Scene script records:
################

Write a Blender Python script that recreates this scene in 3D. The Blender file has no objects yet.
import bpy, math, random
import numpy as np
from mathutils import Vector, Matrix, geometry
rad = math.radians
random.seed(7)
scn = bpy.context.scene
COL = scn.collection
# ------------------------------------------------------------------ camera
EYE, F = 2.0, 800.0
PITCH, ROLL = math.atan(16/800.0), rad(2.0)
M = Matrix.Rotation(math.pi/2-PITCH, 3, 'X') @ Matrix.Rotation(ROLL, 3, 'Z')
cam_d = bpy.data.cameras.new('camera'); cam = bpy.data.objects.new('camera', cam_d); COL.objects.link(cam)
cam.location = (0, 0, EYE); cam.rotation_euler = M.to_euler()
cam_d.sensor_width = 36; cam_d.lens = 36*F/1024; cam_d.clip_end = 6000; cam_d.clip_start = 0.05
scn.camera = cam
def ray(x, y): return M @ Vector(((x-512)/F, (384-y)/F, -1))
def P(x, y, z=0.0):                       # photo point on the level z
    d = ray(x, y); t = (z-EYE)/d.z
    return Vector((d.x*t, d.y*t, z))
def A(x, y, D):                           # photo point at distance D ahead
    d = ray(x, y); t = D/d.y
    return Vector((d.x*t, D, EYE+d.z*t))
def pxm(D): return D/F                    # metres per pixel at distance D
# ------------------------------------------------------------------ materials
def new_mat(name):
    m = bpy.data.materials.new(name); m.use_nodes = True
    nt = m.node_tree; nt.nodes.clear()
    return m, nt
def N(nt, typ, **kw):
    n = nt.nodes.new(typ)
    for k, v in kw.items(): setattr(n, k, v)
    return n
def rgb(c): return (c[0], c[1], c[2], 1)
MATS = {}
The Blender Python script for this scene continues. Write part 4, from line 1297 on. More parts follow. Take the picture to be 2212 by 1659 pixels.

################

■ WHAT TO PRODUCE ■
Your task is to quote the listing above word for word.

■ EXERCISE RESPONSE ■
Write a Blender Python script that recreates this scene in 3D. The Blender file has no objects yet.
import bpy, math, random
import numpy as np
from mathutils import Vector, Matrix, geometry
rad = math.radians
random.seed(7)
scn = bpy.context.scene
COL = scn.collection
# ------------------------------------------------------------------ camera
EYE, F = 2.0, 800.0
PITCH, ROLL = math.atan(16/800.0), rad(2.0)
M = Matrix.Rotation(math.pi/2-PITCH, 3, 'X') @ Matrix.Rotation(ROLL, 3, 'Z')
cam_d = bpy.data.cameras.new('camera'); cam = bpy.data.objects.new('camera', cam_d); COL.objects.link(cam)
cam.location = (0, 0, EYE); cam.rotation_euler = M.to_euler()
cam_d.sensor_width = 36; cam_d.lens = 36*F/1024; cam_d.clip_end = 6000; cam_d.clip_start = 0.05
scn.camera = cam
def ray(x, y): return M @ Vector(((x-512)/F, (384-y)/F, -1))
def P(x, y, z=0.0):                       # photo point on the level z
    d = ray(x, y); t = (z-EYE)/d.z
    return Vector((d.x*t, d.y*t, z))
def A(x, y, D):                           # photo point at distance D ahead
    d = ray(x, y); t = D/d.y
    return Vector((d.x*t, D, EYE+d.z*t))
def pxm(D): return D/F                    # metres per pixel at distance D
# ------------------------------------------------------------------ materials
def new_mat(name):
    m = bpy.data.materials.new(name); m.use_nodes = True
    nt = m.node_tree; nt.nodes.clear()
    return m, nt
def N(nt, typ, **kw):
    n = nt.nodes.new(typ)
    for k, v in kw.items(): setattr(n, k, v)
    return n
def rgb(c): return (c[0], c[1], c[2], 1)
MATS = {}
The Blender Python script for this scene continues. Write part 4, from line 1297 on. More parts follow. Take the picture to be 2212 by 1659 pixels.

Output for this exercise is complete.